§ **Data segment**:
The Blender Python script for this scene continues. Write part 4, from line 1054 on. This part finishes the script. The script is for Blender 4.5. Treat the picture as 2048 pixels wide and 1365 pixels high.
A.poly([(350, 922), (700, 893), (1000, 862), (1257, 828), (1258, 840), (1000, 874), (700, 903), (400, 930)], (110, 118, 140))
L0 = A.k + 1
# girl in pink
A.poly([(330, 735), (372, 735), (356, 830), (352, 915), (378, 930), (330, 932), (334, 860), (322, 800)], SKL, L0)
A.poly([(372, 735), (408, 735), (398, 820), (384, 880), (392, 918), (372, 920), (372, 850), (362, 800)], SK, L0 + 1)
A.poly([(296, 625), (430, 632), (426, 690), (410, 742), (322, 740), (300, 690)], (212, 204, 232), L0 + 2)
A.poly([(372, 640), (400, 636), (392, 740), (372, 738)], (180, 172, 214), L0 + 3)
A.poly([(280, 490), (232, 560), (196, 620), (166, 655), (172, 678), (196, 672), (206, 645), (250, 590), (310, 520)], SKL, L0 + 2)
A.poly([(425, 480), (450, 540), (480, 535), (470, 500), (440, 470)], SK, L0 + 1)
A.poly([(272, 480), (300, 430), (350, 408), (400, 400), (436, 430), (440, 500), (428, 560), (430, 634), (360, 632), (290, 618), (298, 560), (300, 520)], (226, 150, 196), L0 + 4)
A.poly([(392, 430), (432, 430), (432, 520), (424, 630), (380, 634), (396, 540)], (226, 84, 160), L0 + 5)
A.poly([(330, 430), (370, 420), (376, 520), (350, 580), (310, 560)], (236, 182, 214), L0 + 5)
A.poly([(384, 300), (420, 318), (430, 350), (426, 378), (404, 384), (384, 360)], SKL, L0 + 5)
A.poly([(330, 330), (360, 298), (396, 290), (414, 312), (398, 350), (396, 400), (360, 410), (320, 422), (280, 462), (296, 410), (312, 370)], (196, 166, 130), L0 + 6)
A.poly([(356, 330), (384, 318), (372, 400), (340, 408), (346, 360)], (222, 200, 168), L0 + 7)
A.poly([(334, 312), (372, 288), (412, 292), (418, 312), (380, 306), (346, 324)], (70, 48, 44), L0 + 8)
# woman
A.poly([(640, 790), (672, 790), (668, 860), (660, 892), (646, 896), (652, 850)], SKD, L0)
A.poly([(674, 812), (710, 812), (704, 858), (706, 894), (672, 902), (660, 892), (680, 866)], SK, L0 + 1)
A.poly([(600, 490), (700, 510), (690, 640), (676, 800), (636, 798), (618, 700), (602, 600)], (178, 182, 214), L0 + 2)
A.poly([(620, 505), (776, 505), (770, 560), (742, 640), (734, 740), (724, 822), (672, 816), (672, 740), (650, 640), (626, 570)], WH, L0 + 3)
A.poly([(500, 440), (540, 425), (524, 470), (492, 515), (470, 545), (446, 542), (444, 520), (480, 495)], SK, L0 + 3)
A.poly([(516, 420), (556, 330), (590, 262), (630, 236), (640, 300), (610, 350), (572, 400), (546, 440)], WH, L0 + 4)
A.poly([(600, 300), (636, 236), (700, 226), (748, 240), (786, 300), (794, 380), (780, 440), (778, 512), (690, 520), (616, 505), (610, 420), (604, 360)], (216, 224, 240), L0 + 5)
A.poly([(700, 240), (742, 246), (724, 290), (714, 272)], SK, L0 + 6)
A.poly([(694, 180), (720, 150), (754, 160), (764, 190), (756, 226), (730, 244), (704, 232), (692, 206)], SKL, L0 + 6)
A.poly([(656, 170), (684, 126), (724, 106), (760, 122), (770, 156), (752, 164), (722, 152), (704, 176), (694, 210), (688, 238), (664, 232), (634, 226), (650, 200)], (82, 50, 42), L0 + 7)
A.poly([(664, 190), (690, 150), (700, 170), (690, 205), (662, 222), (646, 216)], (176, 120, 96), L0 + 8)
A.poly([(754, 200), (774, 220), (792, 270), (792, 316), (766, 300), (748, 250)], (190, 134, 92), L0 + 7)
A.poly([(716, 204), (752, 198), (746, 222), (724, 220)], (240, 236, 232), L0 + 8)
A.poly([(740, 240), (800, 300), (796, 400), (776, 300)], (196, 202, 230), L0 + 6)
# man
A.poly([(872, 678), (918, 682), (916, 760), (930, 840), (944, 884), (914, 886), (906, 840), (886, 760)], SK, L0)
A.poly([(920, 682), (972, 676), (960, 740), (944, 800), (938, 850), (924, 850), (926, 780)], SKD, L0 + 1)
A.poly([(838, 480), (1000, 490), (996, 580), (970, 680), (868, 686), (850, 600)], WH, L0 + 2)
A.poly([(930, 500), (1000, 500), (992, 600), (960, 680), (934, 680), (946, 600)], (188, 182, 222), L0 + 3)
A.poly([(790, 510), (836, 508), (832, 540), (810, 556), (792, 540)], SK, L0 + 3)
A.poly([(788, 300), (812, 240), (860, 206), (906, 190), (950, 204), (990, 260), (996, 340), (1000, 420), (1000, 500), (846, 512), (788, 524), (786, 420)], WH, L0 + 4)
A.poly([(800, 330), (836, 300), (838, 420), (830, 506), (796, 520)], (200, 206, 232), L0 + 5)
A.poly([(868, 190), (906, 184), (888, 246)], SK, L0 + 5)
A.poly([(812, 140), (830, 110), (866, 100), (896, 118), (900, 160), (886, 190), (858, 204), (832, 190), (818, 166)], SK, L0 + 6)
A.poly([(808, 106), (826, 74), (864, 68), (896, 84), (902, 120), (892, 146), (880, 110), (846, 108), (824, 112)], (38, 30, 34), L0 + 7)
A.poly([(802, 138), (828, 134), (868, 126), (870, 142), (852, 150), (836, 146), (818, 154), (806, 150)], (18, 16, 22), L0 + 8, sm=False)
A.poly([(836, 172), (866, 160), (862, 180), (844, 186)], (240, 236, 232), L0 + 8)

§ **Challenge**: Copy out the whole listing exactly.

§ **Reply**:
The Blender Python script for this scene continues. Write part 4, from line 1054 on. This part finishes the script. The script is for Blender 4.5. Treat the picture as 2048 pixels wide and 1365 pixels high.
A.poly([(350, 922), (700, 893), (1000, 862), (1257, 828), (1258, 840), (1000, 874), (700, 903), (400, 930)], (110, 118, 140))
L0 = A.k + 1
# girl in pink
A.poly([(330, 735), (372, 735), (356, 830), (352, 915), (378, 930), (330, 932), (334, 860), (322, 800)], SKL, L0)
A.poly([(372, 735), (408, 735), (398, 820), (384, 880), (392, 918), (372, 920), (372, 850), (362, 800)], SK, L0 + 1)
A.poly([(296, 625), (430, 632), (426, 690), (410, 742), (322, 740), (300, 690)], (212, 204, 232), L0 + 2)
A.poly([(372, 640), (400, 636), (392, 740), (372, 738)], (180, 172, 214), L0 + 3)
A.poly([(280, 490), (232, 560), (196, 620), (166, 655), (172, 678), (196, 672), (206, 645), (250, 590), (310, 520)], SKL, L0 + 2)
A.poly([(425, 480), (450, 540), (480, 535), (470, 500), (440, 470)], SK, L0 + 1)
A.poly([(272, 480), (300, 430), (350, 408), (400, 400), (436, 430), (440, 500), (428, 560), (430, 634), (360, 632), (290, 618), (298, 560), (300, 520)], (226, 150, 196), L0 + 4)
A.poly([(392, 430), (432, 430), (432, 520), (424, 630), (380, 634), (396, 540)], (226, 84, 160), L0 + 5)
A.poly([(330, 430), (370, 420), (376, 520), (350, 580), (310, 560)], (236, 182, 214), L0 + 5)
A.poly([(384, 300), (420, 318), (430, 350), (426, 378), (404, 384), (384, 360)], SKL, L0 + 5)
A.poly([(330, 330), (360, 298), (396, 290), (414, 312), (398, 350), (396, 400), (360, 410), (320, 422), (280, 462), (296, 410), (312, 370)], (196, 166, 130), L0 + 6)
A.poly([(356, 330), (384, 318), (372, 400), (340, 408), (346, 360)], (222, 200, 168), L0 + 7)
A.poly([(334, 312), (372, 288), (412, 292), (418, 312), (380, 306), (346, 324)], (70, 48, 44), L0 + 8)
# woman
A.poly([(640, 790), (672, 790), (668, 860), (660, 892), (646, 896), (652, 850)], SKD, L0)
A.poly([(674, 812), (710, 812), (704, 858), (706, 894), (672, 902), (660, 892), (680, 866)], SK, L0 + 1)
A.poly([(600, 490), (700, 510), (690, 640), (676, 800), (636, 798), (618, 700), (602, 600)], (178, 182, 214), L0 + 2)
A.poly([(620, 505), (776, 505), (770, 560), (742, 640), (734, 740), (724, 822), (672, 816), (672, 740), (650, 640), (626, 570)], WH, L0 + 3)
A.poly([(500, 440), (540, 425), (524, 470), (492, 515), (470, 545), (446, 542), (444, 520), (480, 495)], SK, L0 + 3)
A.poly([(516, 420), (556, 330), (590, 262), (630, 236), (640, 300), (610, 350), (572, 400), (546, 440)], WH, L0 + 4)
A.poly([(600, 300), (636, 236), (700, 226), (748, 240), (786, 300), (794, 380), (780, 440), (778, 512), (690, 520), (616, 505), (610, 420), (604, 360)], (216, 224, 240), L0 + 5)
A.poly([(700, 240), (742, 246), (724, 290), (714, 272)], SK, L0 + 6)
A.poly([(694, 180), (720, 150), (754, 160), (764, 190), (756, 226), (730, 244), (704, 232), (692, 206)], SKL, L0 + 6)
A.poly([(656, 170), (684, 126), (724, 106), (760, 122), (770, 156), (752, 164), (722, 152), (704, 176), (694, 210), (688, 238), (664, 232), (634, 226), (650, 200)], (82, 50, 42), L0 + 7)
A.poly([(664, 190), (690, 150), (700, 170), (690, 205), (662, 222), (646, 216)], (176, 120, 96), L0 + 8)
A.poly([(754, 200), (774, 220), (792, 270), (792, 316), (766, 300), (748, 250)], (190, 134, 92), L0 + 7)
A.poly([(716, 204), (752, 198), (746, 222), (724, 220)], (240, 236, 232), L0 + 8)
A.poly([(740, 240), (800, 300), (796, 400), (776, 300)], (196, 202, 230), L0 + 6)
# man
A.poly([(872, 678), (918, 682), (916, 760), (930, 840), (944, 884), (914, 886), (906, 840), (886, 760)], SK, L0)
A.poly([(920, 682), (972, 676), (960, 740), (944, 800), (938, 850), (924, 850), (926, 780)], SKD, L0 + 1)
A.poly([(838, 480), (1000, 490), (996, 580), (970, 680), (868, 686), (850, 600)], WH, L0 + 2)
A.poly([(930, 500), (1000, 500), (992, 600), (960, 680), (934, 680), (946, 600)], (188, 182, 222), L0 + 3)
A.poly([(790, 510), (836, 508), (832, 540), (810, 556), (792, 540)], SK, L0 + 3)
A.poly([(788, 300), (812, 240), (860, 206), (906, 190), (950, 204), (990, 260), (996, 340), (1000, 420), (1000, 500), (846, 512), (788, 524), (786, 420)], WH, L0 + 4)
A.poly([(800, 330), (836, 300), (838, 420), (830, 506), (796, 520)], (200, 206, 232), L0 + 5)
A.poly([(868, 190), (906, 184), (888, 246)], SK, L0 + 5)
A.poly([(812, 140), (830, 110), (866, 100), (896, 118), (900, 160), (886, 190), (858, 204), (832, 190), (818, 166)], SK, L0 + 6)
A.poly([(808, 106), (826, 74), (864, 68), (896, 84), (902, 120), (892, 146), (880, 110), (846, 108), (824, 112)], (38, 30, 34), L0 + 7)
A.poly([(802, 138), (828, 134), (868, 126), (870, 142), (852, 150), (836, 146), (818, 154), (806, 150)], (18, 16, 22), L0 + 8, sm=False)
A.poly([(836, 172), (866, 160), (862, 180), (844, 186)], (240, 236, 232), L0 + 8)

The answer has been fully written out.